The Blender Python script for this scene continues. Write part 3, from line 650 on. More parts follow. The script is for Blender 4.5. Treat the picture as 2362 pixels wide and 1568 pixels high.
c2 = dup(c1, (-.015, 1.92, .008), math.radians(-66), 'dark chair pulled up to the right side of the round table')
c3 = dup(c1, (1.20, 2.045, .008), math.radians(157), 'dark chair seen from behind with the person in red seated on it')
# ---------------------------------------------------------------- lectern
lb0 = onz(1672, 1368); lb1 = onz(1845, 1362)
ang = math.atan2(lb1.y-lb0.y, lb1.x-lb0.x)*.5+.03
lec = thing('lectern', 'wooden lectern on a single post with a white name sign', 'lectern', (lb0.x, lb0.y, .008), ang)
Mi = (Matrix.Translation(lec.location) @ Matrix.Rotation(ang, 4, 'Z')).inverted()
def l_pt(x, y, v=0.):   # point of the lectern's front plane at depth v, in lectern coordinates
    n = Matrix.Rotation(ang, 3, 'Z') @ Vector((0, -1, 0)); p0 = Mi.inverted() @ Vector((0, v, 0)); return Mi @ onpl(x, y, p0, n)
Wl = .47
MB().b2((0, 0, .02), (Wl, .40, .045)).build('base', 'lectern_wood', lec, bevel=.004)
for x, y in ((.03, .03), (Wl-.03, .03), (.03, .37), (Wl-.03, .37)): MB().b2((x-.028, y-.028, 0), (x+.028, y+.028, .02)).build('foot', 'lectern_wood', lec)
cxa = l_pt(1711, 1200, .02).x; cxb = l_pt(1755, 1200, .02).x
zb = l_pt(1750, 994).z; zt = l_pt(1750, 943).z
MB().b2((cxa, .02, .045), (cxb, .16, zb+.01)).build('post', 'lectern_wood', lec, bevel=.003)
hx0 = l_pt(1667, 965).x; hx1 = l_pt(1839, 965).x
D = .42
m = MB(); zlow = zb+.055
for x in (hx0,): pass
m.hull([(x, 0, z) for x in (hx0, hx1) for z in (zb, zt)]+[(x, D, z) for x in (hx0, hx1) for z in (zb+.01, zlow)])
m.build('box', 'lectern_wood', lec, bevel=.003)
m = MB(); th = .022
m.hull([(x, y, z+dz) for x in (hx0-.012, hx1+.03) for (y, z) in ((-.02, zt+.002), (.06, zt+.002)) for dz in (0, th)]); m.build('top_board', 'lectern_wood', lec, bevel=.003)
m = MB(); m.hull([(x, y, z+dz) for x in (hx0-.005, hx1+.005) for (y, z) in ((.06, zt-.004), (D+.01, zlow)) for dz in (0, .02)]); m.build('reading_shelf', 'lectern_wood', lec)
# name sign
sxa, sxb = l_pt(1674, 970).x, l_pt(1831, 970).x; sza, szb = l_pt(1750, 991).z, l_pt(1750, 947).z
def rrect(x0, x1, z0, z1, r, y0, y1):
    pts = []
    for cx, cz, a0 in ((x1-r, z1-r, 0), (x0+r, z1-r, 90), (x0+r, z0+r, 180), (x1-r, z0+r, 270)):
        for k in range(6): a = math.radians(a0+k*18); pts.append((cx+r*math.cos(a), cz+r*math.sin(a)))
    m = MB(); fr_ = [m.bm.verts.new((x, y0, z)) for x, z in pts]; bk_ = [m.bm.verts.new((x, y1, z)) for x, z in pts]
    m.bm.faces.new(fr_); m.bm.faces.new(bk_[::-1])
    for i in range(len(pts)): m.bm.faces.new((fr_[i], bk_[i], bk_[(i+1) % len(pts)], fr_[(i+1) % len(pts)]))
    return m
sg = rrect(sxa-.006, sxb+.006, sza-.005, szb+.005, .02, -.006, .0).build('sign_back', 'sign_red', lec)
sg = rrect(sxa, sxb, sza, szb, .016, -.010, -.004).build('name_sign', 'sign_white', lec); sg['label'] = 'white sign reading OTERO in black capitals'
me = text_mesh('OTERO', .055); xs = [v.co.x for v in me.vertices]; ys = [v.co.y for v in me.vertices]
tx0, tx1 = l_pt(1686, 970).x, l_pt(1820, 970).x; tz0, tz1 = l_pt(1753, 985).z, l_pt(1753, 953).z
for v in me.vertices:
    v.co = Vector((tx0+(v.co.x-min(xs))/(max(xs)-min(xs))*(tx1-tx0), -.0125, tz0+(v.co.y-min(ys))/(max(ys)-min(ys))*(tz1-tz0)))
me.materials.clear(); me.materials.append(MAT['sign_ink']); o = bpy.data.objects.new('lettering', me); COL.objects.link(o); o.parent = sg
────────
Goal:
Reproduce all data above, unchanged.

Complete output:
The Blender Python script for this scene continues. Write part 3, from line 650 on. More parts follow. The script is for Blender 4.5. Treat the picture as 2362 pixels wide and 1568 pixels high.
c2 = dup(c1, (-.015, 1.92, .008), math.radians(-66), 'dark chair pulled up to the right side of the round table')
c3 = dup(c1, (1.20, 2.045, .008), math.radians(157), 'dark chair seen from behind with the person in red seated on it')
# ---------------------------------------------------------------- lectern
lb0 = onz(1672, 1368); lb1 = onz(1845, 1362)
ang = math.atan2(lb1.y-lb0.y, lb1.x-lb0.x)*.5+.03
lec = thing('lectern', 'wooden lectern on a single post with a white name sign', 'lectern', (lb0.x, lb0.y, .008), ang)
Mi = (Matrix.Translation(lec.location) @ Matrix.Rotation(ang, 4, 'Z')).inverted()
def l_pt(x, y, v=0.):   # point of the lectern's front plane at depth v, in lectern coordinates
    n = Matrix.Rotation(ang, 3, 'Z') @ Vector((0, -1, 0)); p0 = Mi.inverted() @ Vector((0, v, 0)); return Mi @ onpl(x, y, p0, n)
Wl = .47
MB().b2((0, 0, .02), (Wl, .40, .045)).build('base', 'lectern_wood', lec, bevel=.004)
for x, y in ((.03, .03), (Wl-.03, .03), (.03, .37), (Wl-.03, .37)): MB().b2((x-.028, y-.028, 0), (x+.028, y+.028, .02)).build('foot', 'lectern_wood', lec)
cxa = l_pt(1711, 1200, .02).x; cxb = l_pt(1755, 1200, .02).x
zb = l_pt(1750, 994).z; zt = l_pt(1750, 943).z
MB().b2((cxa, .02, .045), (cxb, .16, zb+.01)).build('post', 'lectern_wood', lec, bevel=.003)
hx0 = l_pt(1667, 965).x; hx1 = l_pt(1839, 965).x
D = .42
m = MB(); zlow = zb+.055
for x in (hx0,): pass
m.hull([(x, 0, z) for x in (hx0, hx1) for z in (zb, zt)]+[(x, D, z) for x in (hx0, hx1) for z in (zb+.01, zlow)])
m.build('box', 'lectern_wood', lec, bevel=.003)
m = MB(); th = .022
m.hull([(x, y, z+dz) for x in (hx0-.012, hx1+.03) for (y, z) in ((-.02, zt+.002), (.06, zt+.002)) for dz in (0, th)]); m.build('top_board', 'lectern_wood', lec, bevel=.003)
m = MB(); m.hull([(x, y, z+dz) for x in (hx0-.005, hx1+.005) for (y, z) in ((.06, zt-.004), (D+.01, zlow)) for dz in (0, .02)]); m.build('reading_shelf', 'lectern_wood', lec)
# name sign
sxa, sxb = l_pt(1674, 970).x, l_pt(1831, 970).x; sza, szb = l_pt(1750, 991).z, l_pt(1750, 947).z
def rrect(x0, x1, z0, z1, r, y0, y1):
    pts = []
    for cx, cz, a0 in ((x1-r, z1-r, 0), (x0+r, z1-r, 90), (x0+r, z0+r, 180), (x1-r, z0+r, 270)):
        for k in range(6): a = math.radians(a0+k*18); pts.append((cx+r*math.cos(a), cz+r*math.sin(a)))
    m = MB(); fr_ = [m.bm.verts.new((x, y0, z)) for x, z in pts]; bk_ = [m.bm.verts.new((x, y1, z)) for x, z in pts]
    m.bm.faces.new(fr_); m.bm.faces.new(bk_[::-1])
    for i in range(len(pts)): m.bm.faces.new((fr_[i], bk_[i], bk_[(i+1) % len(pts)], fr_[(i+1) % len(pts)]))
    return m
sg = rrect(sxa-.006, sxb+.006, sza-.005, szb+.005, .02, -.006, .0).build('sign_back', 'sign_red', lec)
sg = rrect(sxa, sxb, sza, szb, .016, -.010, -.004).build('name_sign', 'sign_white', lec); sg['label'] = 'white sign reading OTERO in black capitals'
me = text_mesh('OTERO', .055); xs = [v.co.x for v in me.vertices]; ys = [v.co.y for v in me.vertices]
tx0, tx1 = l_pt(1686, 970).x, l_pt(1820, 970).x; tz0, tz1 = l_pt(1753, 985).z, l_pt(1753, 953).z
for v in me.vertices:
    v.co = Vector((tx0+(v.co.x-min(xs))/(max(xs)-min(xs))*(tx1-tx0), -.0125, tz0+(v.co.y-min(ys))/(max(ys)-min(ys))*(tz1-tz0)))
me.materials.clear(); me.materials.append(MAT['sign_ink']); o = bpy.data.objects.new('lettering', me); COL.objects.link(o); o.parent = sg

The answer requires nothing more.